# Work to be completed
Set down exactly the lines of the records from the top to the line containing "downlight(9.9, y, SOF, 'lit"; include both.

# Provided data
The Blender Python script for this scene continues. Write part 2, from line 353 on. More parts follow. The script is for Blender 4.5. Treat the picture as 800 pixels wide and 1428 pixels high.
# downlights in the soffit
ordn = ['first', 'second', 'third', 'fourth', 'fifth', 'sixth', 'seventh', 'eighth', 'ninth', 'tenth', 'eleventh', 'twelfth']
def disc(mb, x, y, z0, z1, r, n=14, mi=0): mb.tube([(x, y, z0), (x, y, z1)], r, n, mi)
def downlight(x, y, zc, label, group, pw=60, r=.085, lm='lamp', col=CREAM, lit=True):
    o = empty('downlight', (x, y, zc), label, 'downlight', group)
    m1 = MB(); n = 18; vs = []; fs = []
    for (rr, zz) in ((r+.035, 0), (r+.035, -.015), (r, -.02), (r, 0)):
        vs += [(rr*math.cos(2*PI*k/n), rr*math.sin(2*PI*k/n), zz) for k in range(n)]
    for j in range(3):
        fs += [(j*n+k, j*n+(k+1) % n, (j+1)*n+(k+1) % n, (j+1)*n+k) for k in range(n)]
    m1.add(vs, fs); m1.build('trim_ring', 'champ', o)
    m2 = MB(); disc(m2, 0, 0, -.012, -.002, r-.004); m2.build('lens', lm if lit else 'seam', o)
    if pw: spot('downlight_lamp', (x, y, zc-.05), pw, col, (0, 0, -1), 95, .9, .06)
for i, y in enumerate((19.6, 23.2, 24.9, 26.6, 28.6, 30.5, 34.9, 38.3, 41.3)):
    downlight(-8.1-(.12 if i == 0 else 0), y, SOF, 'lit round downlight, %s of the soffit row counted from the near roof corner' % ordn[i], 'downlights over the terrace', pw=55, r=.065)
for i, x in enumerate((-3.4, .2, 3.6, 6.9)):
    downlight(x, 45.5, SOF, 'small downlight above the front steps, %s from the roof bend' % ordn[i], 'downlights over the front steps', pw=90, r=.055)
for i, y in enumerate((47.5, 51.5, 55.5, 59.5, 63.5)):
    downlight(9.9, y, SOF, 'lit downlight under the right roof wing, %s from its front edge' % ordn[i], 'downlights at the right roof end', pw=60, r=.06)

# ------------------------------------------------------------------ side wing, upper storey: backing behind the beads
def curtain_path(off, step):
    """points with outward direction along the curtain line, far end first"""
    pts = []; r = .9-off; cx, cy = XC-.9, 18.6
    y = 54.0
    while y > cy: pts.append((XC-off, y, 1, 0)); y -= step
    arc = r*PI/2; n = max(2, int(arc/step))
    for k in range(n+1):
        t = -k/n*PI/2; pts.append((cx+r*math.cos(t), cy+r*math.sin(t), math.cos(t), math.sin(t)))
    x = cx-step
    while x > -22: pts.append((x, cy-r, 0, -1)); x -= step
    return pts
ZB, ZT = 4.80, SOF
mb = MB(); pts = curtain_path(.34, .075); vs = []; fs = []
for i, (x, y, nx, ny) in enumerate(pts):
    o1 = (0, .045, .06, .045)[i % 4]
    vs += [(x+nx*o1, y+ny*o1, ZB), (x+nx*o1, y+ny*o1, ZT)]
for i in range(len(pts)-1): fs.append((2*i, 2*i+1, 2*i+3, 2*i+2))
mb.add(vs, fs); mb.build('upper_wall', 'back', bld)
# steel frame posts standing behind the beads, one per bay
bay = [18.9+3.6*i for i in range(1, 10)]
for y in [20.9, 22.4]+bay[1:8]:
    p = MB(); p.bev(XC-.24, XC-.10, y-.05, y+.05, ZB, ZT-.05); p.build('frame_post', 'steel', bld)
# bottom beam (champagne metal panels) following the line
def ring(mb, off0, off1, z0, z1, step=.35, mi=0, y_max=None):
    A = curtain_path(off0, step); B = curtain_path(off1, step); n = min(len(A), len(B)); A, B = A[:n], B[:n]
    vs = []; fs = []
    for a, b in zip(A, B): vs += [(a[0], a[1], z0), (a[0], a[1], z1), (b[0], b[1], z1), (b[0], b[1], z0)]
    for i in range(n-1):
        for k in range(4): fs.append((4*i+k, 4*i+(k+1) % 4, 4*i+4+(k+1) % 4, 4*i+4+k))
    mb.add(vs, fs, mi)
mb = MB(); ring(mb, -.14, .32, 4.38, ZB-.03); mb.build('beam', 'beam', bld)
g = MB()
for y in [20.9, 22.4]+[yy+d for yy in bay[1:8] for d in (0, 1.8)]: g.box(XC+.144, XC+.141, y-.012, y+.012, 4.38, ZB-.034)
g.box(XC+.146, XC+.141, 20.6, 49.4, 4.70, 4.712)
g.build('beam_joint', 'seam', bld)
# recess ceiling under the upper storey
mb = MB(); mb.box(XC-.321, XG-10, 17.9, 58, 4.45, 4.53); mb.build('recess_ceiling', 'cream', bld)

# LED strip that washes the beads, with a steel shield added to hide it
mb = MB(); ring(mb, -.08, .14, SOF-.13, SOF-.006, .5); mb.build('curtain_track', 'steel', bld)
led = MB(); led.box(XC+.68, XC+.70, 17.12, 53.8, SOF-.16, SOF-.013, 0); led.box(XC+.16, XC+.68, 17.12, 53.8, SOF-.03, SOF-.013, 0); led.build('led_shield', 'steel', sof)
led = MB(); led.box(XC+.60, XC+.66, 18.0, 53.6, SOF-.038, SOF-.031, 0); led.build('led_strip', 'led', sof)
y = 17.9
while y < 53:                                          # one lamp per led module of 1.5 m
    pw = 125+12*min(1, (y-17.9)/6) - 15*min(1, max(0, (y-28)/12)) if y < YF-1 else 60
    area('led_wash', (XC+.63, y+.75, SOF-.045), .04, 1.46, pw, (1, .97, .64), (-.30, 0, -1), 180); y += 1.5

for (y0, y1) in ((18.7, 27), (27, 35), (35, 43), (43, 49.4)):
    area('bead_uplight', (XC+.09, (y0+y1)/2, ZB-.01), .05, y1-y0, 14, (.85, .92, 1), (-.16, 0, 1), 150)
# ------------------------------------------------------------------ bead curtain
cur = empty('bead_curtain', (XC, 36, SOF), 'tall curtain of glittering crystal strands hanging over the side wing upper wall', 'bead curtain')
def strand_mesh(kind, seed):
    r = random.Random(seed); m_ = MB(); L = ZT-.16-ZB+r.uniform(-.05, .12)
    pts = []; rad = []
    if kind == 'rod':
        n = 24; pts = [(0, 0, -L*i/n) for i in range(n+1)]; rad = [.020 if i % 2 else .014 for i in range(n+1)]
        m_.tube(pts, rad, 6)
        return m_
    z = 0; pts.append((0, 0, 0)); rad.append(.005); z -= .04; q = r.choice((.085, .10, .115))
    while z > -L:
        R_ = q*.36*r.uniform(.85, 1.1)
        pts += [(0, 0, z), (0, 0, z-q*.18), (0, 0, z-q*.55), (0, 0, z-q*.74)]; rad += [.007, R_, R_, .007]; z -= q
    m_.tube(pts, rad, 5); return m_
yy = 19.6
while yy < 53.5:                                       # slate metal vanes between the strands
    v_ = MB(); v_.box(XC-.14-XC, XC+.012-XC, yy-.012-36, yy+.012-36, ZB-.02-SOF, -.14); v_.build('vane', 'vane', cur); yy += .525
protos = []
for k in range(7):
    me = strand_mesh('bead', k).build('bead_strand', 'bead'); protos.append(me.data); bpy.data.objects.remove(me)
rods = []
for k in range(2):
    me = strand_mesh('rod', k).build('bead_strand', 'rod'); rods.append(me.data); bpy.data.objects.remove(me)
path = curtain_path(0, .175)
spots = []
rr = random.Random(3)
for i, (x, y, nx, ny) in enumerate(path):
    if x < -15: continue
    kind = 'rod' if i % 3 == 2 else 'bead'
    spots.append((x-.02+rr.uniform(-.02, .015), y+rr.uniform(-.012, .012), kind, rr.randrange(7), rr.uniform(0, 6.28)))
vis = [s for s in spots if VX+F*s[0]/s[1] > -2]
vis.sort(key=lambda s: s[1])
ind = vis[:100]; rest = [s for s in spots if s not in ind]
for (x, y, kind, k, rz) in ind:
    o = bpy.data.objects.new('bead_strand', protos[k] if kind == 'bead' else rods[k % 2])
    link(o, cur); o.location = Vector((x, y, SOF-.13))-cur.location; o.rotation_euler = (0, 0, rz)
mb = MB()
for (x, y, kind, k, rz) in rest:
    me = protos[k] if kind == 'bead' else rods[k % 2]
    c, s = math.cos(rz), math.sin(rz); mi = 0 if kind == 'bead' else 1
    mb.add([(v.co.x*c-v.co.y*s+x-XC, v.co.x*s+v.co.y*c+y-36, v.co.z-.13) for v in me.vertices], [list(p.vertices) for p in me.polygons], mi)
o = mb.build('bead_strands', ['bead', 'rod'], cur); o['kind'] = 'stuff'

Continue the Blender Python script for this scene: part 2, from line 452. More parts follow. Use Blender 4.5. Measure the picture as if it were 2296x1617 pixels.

# Final result
The Blender Python script for this scene continues. Write part 2, from line 353 on. More parts follow. The script is for Blender 4.5. Treat the picture as 800 pixels wide and 1428 pixels high.
# downlights in the soffit
ordn = ['first', 'second', 'third', 'fourth', 'fifth', 'sixth', 'seventh', 'eighth', 'ninth', 'tenth', 'eleventh', 'twelfth']
def disc(mb, x, y, z0, z1, r, n=14, mi=0): mb.tube([(x, y, z0), (x, y, z1)], r, n, mi)
def downlight(x, y, zc, label, group, pw=60, r=.085, lm='lamp', col=CREAM, lit=True):
    o = empty('downlight', (x, y, zc), label, 'downlight', group)
    m1 = MB(); n = 18; vs = []; fs = []
    for (rr, zz) in ((r+.035, 0), (r+.035, -.015), (r, -.02), (r, 0)):
        vs += [(rr*math.cos(2*PI*k/n), rr*math.sin(2*PI*k/n), zz) for k in range(n)]
    for j in range(3):
        fs += [(j*n+k, j*n+(k+1) % n, (j+1)*n+(k+1) % n, (j+1)*n+k) for k in range(n)]
    m1.add(vs, fs); m1.build('trim_ring', 'champ', o)
    m2 = MB(); disc(m2, 0, 0, -.012, -.002, r-.004); m2.build('lens', lm if lit else 'seam', o)
    if pw: spot('downlight_lamp', (x, y, zc-.05), pw, col, (0, 0, -1), 95, .9, .06)
for i, y in enumerate((19.6, 23.2, 24.9, 26.6, 28.6, 30.5, 34.9, 38.3, 41.3)):
    downlight(-8.1-(.12 if i == 0 else 0), y, SOF, 'lit round downlight, %s of the soffit row counted from the near roof corner' % ordn[i], 'downlights over the terrace', pw=55, r=.065)
for i, x in enumerate((-3.4, .2, 3.6, 6.9)):
    downlight(x, 45.5, SOF, 'small downlight above the front steps, %s from the roof bend' % ordn[i], 'downlights over the front steps', pw=90, r=.055)
for i, y in enumerate((47.5, 51.5, 55.5, 59.5, 63.5)):
    downlight(9.9, y, SOF, 'lit downlight under the right roof wing, %s from its front edge' % ordn[i], 'downlights at the right roof end', pw=60, r=.06)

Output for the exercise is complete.